## Begin SUPPLIED MATERIAL

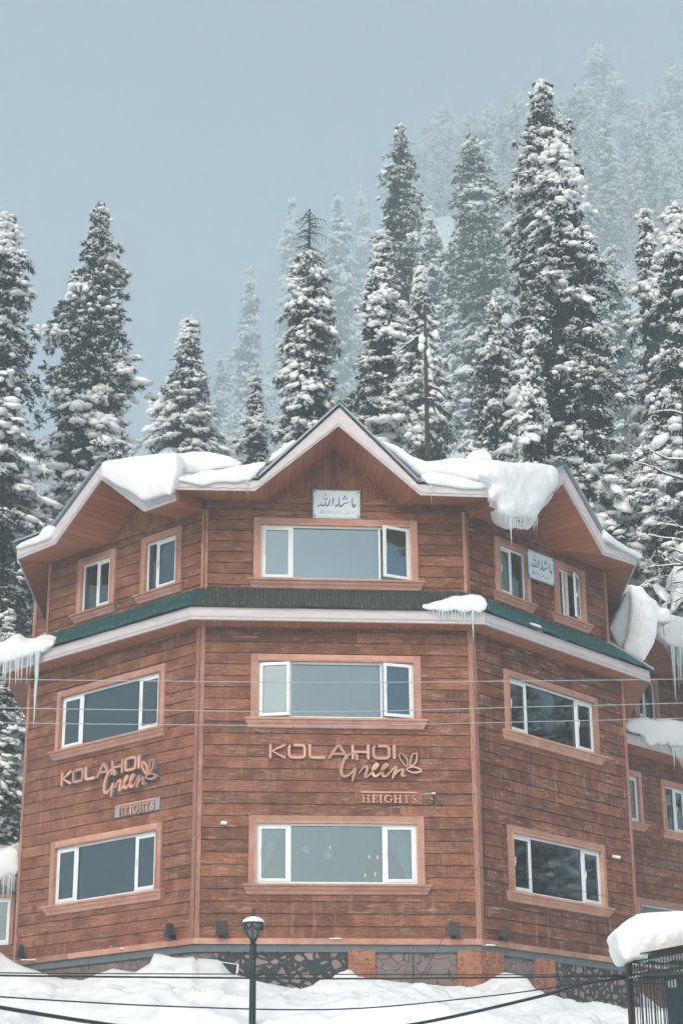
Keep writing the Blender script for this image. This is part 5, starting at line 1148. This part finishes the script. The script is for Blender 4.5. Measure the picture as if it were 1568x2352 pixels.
def cable(pts, rad, label, group, snowy=False):
    """pts: (photo x, photo y, distance)"""
    P = [at_dist(*p) for p in pts]; Q = []
    for i in range(len(P)-1):
        p0, p1, p2, p3 = P[max(i-1,0)], P[i], P[i+1], P[min(i+2,len(P)-1)]
        for k in range(8): t = k/8; Q.append(.5*((2*p1)+(-p0+p2)*t+(2*p0-5*p1+4*p2-p3)*t*t+(-p0+3*p1-3*p2+p3)*t**3))
    Q.append(P[-1]); b = np.array(Q[0]); mb = MB(); mb.tube([q-b for q in Q], rad, 6)
    o = mb.build('overhead_cable', m_galv if not snowy else m_cable, None, None, True); o.location = b; return tag(o, label, 'cable', group)
gc = 'thin pale cables crossing in front of the middle windows'
cable([(-260,1552,20),(0,1560,20.3),(400,1565,20.8),(784,1568,21.3),(1180,1564.5,21.8),(1568,1560,22.3),(1830,1553,22.6)], .0052, 'topmost of the three pale cables across the middle windows', gc)
cable([(-260,1618,20),(0,1626,20.3),(400,1632,20.8),(784,1635,21.3),(1180,1625,21.8),(1568,1615,22.3),(1830,1603,22.6)], .0052, 'middle one of the three pale cables across the middle windows', gc)
cable([(-260,1655,20),(0,1660.5,20.3),(400,1665,20.8),(784,1667,21.3),(1180,1659,21.8),(1568,1650,22.3),(1830,1640,22.6)], .0048, 'lowest of the three pale cables across the middle windows', gc)
gd = 'black cables low in front of the snow bank'
cable([(-260,2228,19),(0,2235.5,19.6),(400,2238,20.8),(784,2239,22),(1100,2240,23),(1445,2240,24)], .0065, 'upper thin black cable level with the top of the snow bank', gd, 1)
cable([(-260,2233,19),(0,2241.5,19.6),(400,2246,20.8),(784,2249,22),(1100,2247,23),(1445,2243,24)], .011, 'second black cable just under the upper thin one', gd, 1)
cable([(-260,2268,18),(0,2290.5,18.6),(400,2313,19.8),(784,2319,21),(1104,2291,22.5),(1300,2265,23.3),(1445,2243,24)], .008, 'sagging black cable crossing the middle of the snow bank', gd, 1)
cable([(-260,2268,17),(0,2315,17.6),(225,2351,18.2),(420,2376,19),(650,2392,20),(960,2352,22),(1230,2292,23),(1340,2262,23.6),(1445,2246,24)], .020, 'thickest black cable sweeping down across the bottom of the picture', gd, 1)
cable([(1445,2240,24),(1480,2240,23.5),(1568,2236,22.2),(1640,2232,21)], .017, 'black cable bundle tied along the top of the cage', gd, 1)
def wallcable(pts, rad, label):
    mb = MB(); mb.tube(pts, rad, 5); o = mb.build('wall_cable', m_cable, None, None, True); return tag(o, label, 'cable', 'thin black wires on the hotel walls')
def fp(M_, px, py, y): x, z = on_face(M_, px, py, y); return mv(M_, (x, y, z))
wallcable([fp(FC,1096,1992,-.06), fp(FC,1062,2036,-.12), fp(FC,1040,2110,-.2), fp(FC,1010,2170,-.3), fp(FC,957,2262,-.5)], .006, 'thin black wire slanting from the right corner board to the snow')
wallcable([fp(FR,1100,1991,-.045), fp(FR,1167,2010,-.15), fp(FR,1300,2040,-.15), fp(FR,1400,2062,-.15), fp(FR,1462,2080,-.05)], .005, 'thin black wire running along the right wall below the window')
wallcable([fp(FC,949,2176,.0), fp(FC,948,2200,.02), fp(FC,950,2262,.02)], .008, 'short black wire running down the grey render of the base')
wallcable([fp(FR,1109,1640,-.05), fp(FR,1110,1770,-.05), fp(FR,1111,1990,-.05), fp(FR,1112,2150,-.05)], .007, 'black wire clipped down the right corner board')
# cage with generator
cd = V(.329, -.944, 0); c0 = at_dist(1443, 2208, 24.); cg = gz(c0[0], c0[1])-.1
FG = frame(c0[:2], math.atan2(cd[1], cd[0])); zc = lambda py, x=0.: float(CAM[2]+(mv(FG, (x, 0, 0))-CAM)[:2]@np.array([0,1.])*0)  # kept simple: heights below
def zat(px, py, x): 
    d = ray(px, py); q = mv(FG, (x, 0, 0)); k = ((q[:2]-CAM[:2])@AX_F[:2])/(d[:2]@AX_F[:2]); return CAM[2]+d[2]*k
zt = zat(1443, 2211, 0)
cage = empty('generator_cage', 'rusty iron bar cage with snow on its roof in the lower right corner', 'cage', M=FG @ Matrix.Translation((0, 0, cg))); hz = zt-cg
mb = MB(); mb.box(-.035, .035, -.035, .035, 0, hz+.03); mb.build('corner_post', m_ironr, cage); mb = MB(); mb.box(2.35, 2.42, -.035, .035, 0, hz+.03); mb.build('corner_post', m_ironr, cage)
mb = MB(); mb.box(-.035, .035, 1.15, 1.22, 0, hz+.03); mb.build('corner_post', m_ironr, cage)
z1_ = zat(1445, 2244, 0)-cg; z2_ = zat(1450, 2259, 0)-cg
for nm, za, zb in (('top_rail', hz-.01, hz+.05), ('middle_rail', z1_-.018, z1_+.018), ('lower_rail', z2_-.01, z2_+.01), ('lower_rail', .4, .43)):
    mb = MB(); mb.box(.035, 2.35, -.02, .02, za, zb); mb.box(-.02, .02, .035, 1.15, za, zb); mb.build(nm, m_ironr if nm == 'top_rail' else m_iron, cage)
k = 0
for i in range(34):
    x = .07+i*.068; mb = MB(); mb.tube([(x, 0, .1), (x, 0, z1_), (x, 0, hz)], .0075, 5); mb.build('bar', m_iron, cage)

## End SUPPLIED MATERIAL

• PROBLEM: Copy the listing in full and without alteration, omitting every picture.

• EXPECTED OUTPUT:
Keep writing the Blender script for this image. This is part 5, starting at line 1148. This part finishes the script. The script is for Blender 4.5. Measure the picture as if it were 1568x2352 pixels.
def cable(pts, rad, label, group, snowy=False):
    """pts: (photo x, photo y, distance)"""
    P = [at_dist(*p) for p in pts]; Q = []
    for i in range(len(P)-1):
        p0, p1, p2, p3 = P[max(i-1,0)], P[i], P[i+1], P[min(i+2,len(P)-1)]
        for k in range(8): t = k/8; Q.append(.5*((2*p1)+(-p0+p2)*t+(2*p0-5*p1+4*p2-p3)*t*t+(-p0+3*p1-3*p2+p3)*t**3))
    Q.append(P[-1]); b = np.array(Q[0]); mb = MB(); mb.tube([q-b for q in Q], rad, 6)
    o = mb.build('overhead_cable', m_galv if not snowy else m_cable, None, None, True); o.location = b; return tag(o, label, 'cable', group)
gc = 'thin pale cables crossing in front of the middle windows'
cable([(-260,1552,20),(0,1560,20.3),(400,1565,20.8),(784,1568,21.3),(1180,1564.5,21.8),(1568,1560,22.3),(1830,1553,22.6)], .0052, 'topmost of the three pale cables across the middle windows', gc)
cable([(-260,1618,20),(0,1626,20.3),(400,1632,20.8),(784,1635,21.3),(1180,1625,21.8),(1568,1615,22.3),(1830,1603,22.6)], .0052, 'middle one of the three pale cables across the middle windows', gc)
cable([(-260,1655,20),(0,1660.5,20.3),(400,1665,20.8),(784,1667,21.3),(1180,1659,21.8),(1568,1650,22.3),(1830,1640,22.6)], .0048, 'lowest of the three pale cables across the middle windows', gc)
gd = 'black cables low in front of the snow bank'
cable([(-260,2228,19),(0,2235.5,19.6),(400,2238,20.8),(784,2239,22),(1100,2240,23),(1445,2240,24)], .0065, 'upper thin black cable level with the top of the snow bank', gd, 1)
cable([(-260,2233,19),(0,2241.5,19.6),(400,2246,20.8),(784,2249,22),(1100,2247,23),(1445,2243,24)], .011, 'second black cable just under the upper thin one', gd, 1)
cable([(-260,2268,18),(0,2290.5,18.6),(400,2313,19.8),(784,2319,21),(1104,2291,22.5),(1300,2265,23.3),(1445,2243,24)], .008, 'sagging black cable crossing the middle of the snow bank', gd, 1)
cable([(-260,2268,17),(0,2315,17.6),(225,2351,18.2),(420,2376,19),(650,2392,20),(960,2352,22),(1230,2292,23),(1340,2262,23.6),(1445,2246,24)], .020, 'thickest black cable sweeping down across the bottom of the picture', gd, 1)
cable([(1445,2240,24),(1480,2240,23.5),(1568,2236,22.2),(1640,2232,21)], .017, 'black cable bundle tied along the top of the cage', gd, 1)
def wallcable(pts, rad, label):
    mb = MB(); mb.tube(pts, rad, 5); o = mb.build('wall_cable', m_cable, None, None, True); return tag(o, label, 'cable', 'thin black wires on the hotel walls')
def fp(M_, px, py, y): x, z = on_face(M_, px, py, y); return mv(M_, (x, y, z))
wallcable([fp(FC,1096,1992,-.06), fp(FC,1062,2036,-.12), fp(FC,1040,2110,-.2), fp(FC,1010,2170,-.3), fp(FC,957,2262,-.5)], .006, 'thin black wire slanting from the right corner board to the snow')
wallcable([fp(FR,1100,1991,-.045), fp(FR,1167,2010,-.15), fp(FR,1300,2040,-.15), fp(FR,1400,2062,-.15), fp(FR,1462,2080,-.05)], .005, 'thin black wire running along the right wall below the window')
wallcable([fp(FC,949,2176,.0), fp(FC,948,2200,.02), fp(FC,950,2262,.02)], .008, 'short black wire running down the grey render of the base')
wallcable([fp(FR,1109,1640,-.05), fp(FR,1110,1770,-.05), fp(FR,1111,1990,-.05), fp(FR,1112,2150,-.05)], .007, 'black wire clipped down the right corner board')
# cage with generator
cd = V(.329, -.944, 0); c0 = at_dist(1443, 2208, 24.); cg = gz(c0[0], c0[1])-.1
FG = frame(c0[:2], math.atan2(cd[1], cd[0])); zc = lambda py, x=0.: float(CAM[2]+(mv(FG, (x, 0, 0))-CAM)[:2]@np.array([0,1.])*0)  # kept simple: heights below
def zat(px, py, x): 
    d = ray(px, py); q = mv(FG, (x, 0, 0)); k = ((q[:2]-CAM[:2])@AX_F[:2])/(d[:2]@AX_F[:2]); return CAM[2]+d[2]*k
zt = zat(1443, 2211, 0)
cage = empty('generator_cage', 'rusty iron bar cage with snow on its roof in the lower right corner', 'cage', M=FG @ Matrix.Translation((0, 0, cg))); hz = zt-cg
mb = MB(); mb.box(-.035, .035, -.035, .035, 0, hz+.03); mb.build('corner_post', m_ironr, cage); mb = MB(); mb.box(2.35, 2.42, -.035, .035, 0, hz+.03); mb.build('corner_post', m_ironr, cage)
mb = MB(); mb.box(-.035, .035, 1.15, 1.22, 0, hz+.03); mb.build('corner_post', m_ironr, cage)
z1_ = zat(1445, 2244, 0)-cg; z2_ = zat(1450, 2259, 0)-cg
for nm, za, zb in (('top_rail', hz-.01, hz+.05), ('middle_rail', z1_-.018, z1_+.018), ('lower_rail', z2_-.01, z2_+.01), ('lower_rail', .4, .43)):
    mb = MB(); mb.box(.035, 2.35, -.02, .02, za, zb); mb.box(-.02, .02, .035, 1.15, za, zb); mb.build(nm, m_ironr if nm == 'top_rail' else m_iron, cage)
k = 0
for i in range(34):
    x = .07+i*.068; mb = MB(); mb.tube([(x, 0, .1), (x, 0, z1_), (x, 0, hz)], .0075, 5); mb.build('bar', m_iron, cage)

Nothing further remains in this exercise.